[Task]:
From the listing that follows, reproduce only the lines from the one holding "Recreate this scene" through the one holding "return nt, nt.nodes['Principled BSDF']", both included, with no pictures.
··· Data to use ···
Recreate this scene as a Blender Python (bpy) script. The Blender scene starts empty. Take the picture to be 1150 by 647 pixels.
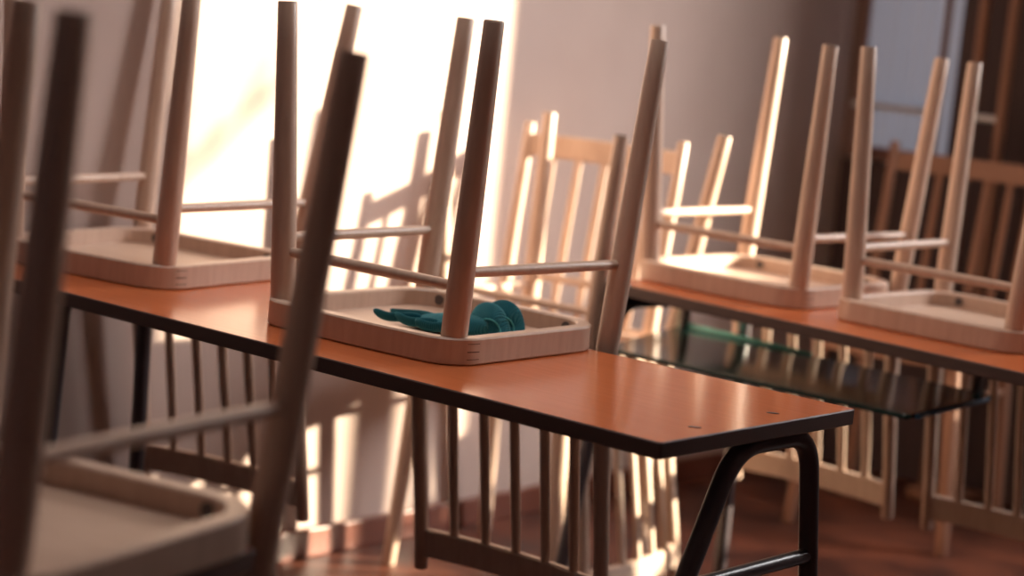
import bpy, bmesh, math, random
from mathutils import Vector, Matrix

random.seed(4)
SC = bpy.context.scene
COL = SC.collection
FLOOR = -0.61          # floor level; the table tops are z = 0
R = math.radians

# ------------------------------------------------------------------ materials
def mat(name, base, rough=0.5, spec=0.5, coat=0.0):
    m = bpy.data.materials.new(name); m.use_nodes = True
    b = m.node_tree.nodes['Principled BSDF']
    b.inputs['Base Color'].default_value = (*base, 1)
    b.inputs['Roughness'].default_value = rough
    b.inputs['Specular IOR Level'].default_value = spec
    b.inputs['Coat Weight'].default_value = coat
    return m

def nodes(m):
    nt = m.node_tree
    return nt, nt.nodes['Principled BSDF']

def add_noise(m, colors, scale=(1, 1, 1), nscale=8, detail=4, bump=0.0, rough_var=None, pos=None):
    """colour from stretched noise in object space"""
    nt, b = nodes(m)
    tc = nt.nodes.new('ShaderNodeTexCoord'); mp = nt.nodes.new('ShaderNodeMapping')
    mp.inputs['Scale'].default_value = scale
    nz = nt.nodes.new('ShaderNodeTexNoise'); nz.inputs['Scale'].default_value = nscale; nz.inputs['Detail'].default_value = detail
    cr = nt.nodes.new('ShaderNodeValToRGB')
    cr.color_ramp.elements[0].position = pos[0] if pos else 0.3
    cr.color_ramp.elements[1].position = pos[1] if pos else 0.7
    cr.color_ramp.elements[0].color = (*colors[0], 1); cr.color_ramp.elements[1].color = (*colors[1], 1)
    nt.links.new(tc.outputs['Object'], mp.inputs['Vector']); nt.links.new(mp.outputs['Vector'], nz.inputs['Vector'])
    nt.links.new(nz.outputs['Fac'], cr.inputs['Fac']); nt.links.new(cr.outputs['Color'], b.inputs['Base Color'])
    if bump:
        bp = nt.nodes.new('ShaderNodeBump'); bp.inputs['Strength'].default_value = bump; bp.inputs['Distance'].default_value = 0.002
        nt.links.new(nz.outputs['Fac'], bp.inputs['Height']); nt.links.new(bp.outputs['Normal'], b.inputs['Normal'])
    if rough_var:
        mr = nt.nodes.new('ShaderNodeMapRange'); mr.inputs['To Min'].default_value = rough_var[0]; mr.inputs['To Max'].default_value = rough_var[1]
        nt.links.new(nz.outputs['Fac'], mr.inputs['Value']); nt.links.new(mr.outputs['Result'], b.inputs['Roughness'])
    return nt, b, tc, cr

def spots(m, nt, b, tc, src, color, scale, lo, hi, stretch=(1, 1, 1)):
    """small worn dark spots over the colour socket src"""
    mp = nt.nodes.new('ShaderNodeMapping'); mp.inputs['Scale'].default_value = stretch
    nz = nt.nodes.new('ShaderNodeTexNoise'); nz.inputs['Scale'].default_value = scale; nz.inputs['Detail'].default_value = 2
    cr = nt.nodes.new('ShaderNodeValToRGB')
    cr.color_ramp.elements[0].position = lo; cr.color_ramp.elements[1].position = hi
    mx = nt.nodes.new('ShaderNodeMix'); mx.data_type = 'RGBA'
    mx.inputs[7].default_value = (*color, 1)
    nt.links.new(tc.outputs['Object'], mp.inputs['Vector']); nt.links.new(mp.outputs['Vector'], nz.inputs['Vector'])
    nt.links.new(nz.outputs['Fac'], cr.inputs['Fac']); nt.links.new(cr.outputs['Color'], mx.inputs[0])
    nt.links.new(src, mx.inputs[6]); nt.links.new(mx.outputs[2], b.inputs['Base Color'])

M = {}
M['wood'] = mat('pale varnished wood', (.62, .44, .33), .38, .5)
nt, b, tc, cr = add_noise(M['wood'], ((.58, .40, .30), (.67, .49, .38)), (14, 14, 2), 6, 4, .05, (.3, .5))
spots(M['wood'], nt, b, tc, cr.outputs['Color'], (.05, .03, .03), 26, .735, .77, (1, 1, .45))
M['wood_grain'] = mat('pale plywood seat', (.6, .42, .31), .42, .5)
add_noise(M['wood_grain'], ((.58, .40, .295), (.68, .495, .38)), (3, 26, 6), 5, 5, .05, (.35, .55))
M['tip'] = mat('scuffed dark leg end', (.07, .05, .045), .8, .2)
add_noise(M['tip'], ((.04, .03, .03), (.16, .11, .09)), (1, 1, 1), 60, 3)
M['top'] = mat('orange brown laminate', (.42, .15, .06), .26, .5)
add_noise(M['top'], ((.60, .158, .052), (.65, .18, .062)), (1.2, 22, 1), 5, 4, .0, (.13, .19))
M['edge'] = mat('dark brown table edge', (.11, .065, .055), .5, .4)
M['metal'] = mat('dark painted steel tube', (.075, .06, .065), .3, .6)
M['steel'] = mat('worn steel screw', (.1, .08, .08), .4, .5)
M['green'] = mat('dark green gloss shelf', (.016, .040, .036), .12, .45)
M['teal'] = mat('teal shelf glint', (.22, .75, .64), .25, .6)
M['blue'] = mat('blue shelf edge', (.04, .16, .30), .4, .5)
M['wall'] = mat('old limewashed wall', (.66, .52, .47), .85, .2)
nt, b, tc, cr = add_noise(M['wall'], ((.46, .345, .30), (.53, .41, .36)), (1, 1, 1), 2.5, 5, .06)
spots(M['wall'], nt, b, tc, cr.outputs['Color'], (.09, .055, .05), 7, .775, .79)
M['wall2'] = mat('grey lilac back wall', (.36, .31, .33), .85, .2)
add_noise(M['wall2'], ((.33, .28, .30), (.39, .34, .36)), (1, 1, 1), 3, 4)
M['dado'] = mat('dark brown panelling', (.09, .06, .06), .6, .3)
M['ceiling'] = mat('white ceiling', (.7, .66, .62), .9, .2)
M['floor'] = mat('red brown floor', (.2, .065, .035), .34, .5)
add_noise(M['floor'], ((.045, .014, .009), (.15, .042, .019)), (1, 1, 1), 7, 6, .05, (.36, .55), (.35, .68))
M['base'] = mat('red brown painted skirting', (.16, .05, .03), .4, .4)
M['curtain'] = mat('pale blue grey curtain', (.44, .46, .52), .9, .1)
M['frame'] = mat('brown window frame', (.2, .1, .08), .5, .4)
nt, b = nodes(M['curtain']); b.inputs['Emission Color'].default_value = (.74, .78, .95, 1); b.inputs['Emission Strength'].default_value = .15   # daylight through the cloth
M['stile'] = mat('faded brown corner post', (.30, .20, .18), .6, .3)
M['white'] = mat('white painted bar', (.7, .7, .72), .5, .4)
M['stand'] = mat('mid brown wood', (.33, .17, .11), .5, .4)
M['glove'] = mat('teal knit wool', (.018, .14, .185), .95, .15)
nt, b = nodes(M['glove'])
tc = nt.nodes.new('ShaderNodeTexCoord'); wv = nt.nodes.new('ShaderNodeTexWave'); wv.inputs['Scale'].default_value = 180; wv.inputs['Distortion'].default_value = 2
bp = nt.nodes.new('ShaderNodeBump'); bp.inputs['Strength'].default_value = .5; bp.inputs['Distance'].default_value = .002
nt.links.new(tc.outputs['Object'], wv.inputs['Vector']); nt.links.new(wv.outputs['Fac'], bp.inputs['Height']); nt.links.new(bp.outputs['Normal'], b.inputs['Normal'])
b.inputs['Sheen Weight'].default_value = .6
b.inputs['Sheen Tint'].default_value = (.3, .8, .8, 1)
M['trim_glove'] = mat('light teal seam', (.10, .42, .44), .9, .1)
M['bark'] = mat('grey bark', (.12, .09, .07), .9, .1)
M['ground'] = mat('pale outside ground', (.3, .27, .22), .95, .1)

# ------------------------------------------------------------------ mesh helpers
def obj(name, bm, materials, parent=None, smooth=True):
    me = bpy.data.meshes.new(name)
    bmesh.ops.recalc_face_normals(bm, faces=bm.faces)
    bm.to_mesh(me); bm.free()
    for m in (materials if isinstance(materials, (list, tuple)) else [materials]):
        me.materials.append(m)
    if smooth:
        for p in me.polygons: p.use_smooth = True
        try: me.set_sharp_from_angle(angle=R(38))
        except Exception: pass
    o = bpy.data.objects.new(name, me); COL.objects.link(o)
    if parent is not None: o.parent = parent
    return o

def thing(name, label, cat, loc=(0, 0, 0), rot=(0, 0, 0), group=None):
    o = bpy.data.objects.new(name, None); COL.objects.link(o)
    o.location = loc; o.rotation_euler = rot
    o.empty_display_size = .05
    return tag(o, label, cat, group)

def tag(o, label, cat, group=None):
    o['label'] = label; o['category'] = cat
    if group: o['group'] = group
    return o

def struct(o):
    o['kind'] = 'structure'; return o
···
··· Data to use ···
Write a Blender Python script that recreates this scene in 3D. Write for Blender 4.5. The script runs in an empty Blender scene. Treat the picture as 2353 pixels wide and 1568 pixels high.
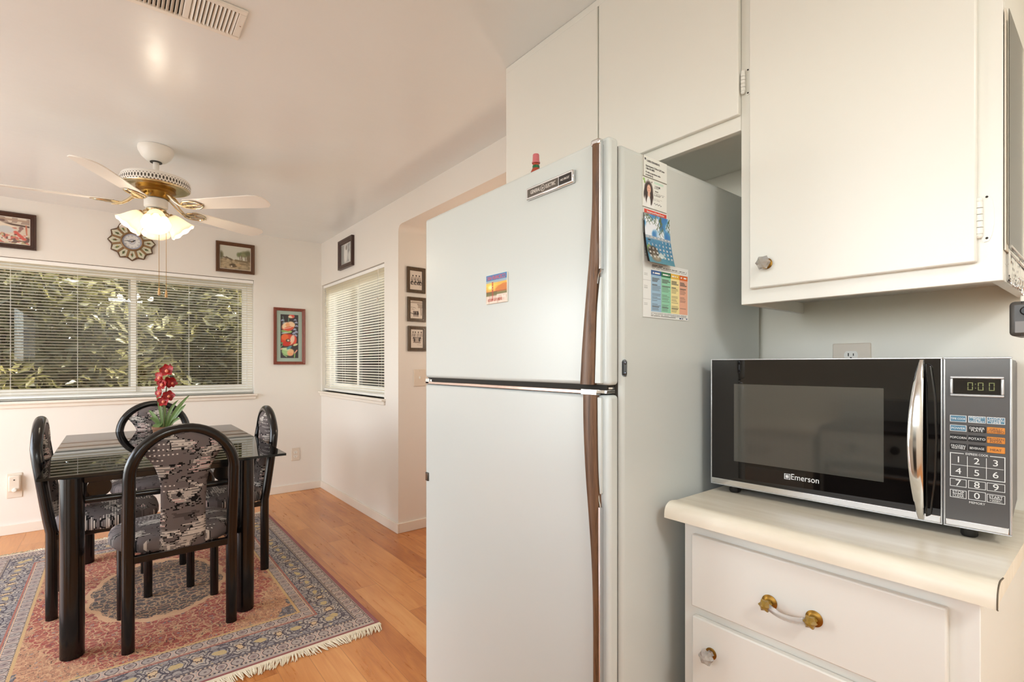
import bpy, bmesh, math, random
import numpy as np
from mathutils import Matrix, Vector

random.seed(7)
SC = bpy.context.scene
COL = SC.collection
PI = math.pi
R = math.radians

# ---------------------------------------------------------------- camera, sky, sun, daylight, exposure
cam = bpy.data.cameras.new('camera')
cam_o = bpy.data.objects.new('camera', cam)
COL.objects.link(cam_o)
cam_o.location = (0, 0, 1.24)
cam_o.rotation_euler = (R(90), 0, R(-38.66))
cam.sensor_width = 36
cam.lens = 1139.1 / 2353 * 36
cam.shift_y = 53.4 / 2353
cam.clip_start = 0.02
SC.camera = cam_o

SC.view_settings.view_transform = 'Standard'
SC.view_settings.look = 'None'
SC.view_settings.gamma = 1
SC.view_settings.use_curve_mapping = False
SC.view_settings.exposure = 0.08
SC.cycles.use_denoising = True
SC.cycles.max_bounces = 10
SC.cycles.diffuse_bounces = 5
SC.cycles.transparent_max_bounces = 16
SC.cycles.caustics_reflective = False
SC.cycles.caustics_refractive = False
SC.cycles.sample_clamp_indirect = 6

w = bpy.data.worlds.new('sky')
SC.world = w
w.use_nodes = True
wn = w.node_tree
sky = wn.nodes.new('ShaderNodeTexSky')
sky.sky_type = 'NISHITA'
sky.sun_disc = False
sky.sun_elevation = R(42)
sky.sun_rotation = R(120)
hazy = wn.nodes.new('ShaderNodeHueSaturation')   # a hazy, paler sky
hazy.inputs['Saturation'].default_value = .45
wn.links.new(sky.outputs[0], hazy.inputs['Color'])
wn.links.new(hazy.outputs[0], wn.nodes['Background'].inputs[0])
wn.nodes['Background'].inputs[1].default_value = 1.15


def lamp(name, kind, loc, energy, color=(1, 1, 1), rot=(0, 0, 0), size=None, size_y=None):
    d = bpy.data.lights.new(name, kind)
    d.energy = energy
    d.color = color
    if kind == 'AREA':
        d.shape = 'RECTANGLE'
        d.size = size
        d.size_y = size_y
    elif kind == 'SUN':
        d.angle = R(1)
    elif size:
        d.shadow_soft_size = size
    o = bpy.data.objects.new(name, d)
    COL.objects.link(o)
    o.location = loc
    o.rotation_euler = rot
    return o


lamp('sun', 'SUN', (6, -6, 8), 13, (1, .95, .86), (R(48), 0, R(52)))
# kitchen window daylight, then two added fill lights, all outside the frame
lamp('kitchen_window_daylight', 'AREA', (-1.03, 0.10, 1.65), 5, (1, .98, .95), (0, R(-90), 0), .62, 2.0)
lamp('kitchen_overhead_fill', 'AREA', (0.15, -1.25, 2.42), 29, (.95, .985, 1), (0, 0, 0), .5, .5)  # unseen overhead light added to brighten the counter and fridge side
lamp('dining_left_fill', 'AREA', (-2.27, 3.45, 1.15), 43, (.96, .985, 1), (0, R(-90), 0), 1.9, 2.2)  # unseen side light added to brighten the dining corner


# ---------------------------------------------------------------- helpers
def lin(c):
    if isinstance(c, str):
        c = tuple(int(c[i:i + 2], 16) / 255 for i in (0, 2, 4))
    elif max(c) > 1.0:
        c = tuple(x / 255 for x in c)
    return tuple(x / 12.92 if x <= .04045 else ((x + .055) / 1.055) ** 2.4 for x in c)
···
[Task result]:
Recreate this scene as a Blender Python (bpy) script. The Blender scene starts empty. Take the picture to be 1150 by 647 pixels.
import bpy, bmesh, math, random
from mathutils import Vector, Matrix

random.seed(4)
SC = bpy.context.scene
COL = SC.collection
FLOOR = -0.61          # floor level; the table tops are z = 0
R = math.radians

# ------------------------------------------------------------------ materials
def mat(name, base, rough=0.5, spec=0.5, coat=0.0):
    m = bpy.data.materials.new(name); m.use_nodes = True
    b = m.node_tree.nodes['Principled BSDF']
    b.inputs['Base Color'].default_value = (*base, 1)
    b.inputs['Roughness'].default_value = rough
    b.inputs['Specular IOR Level'].default_value = spec
    b.inputs['Coat Weight'].default_value = coat
    return m

def nodes(m):
    nt = m.node_tree
    return nt, nt.nodes['Principled BSDF']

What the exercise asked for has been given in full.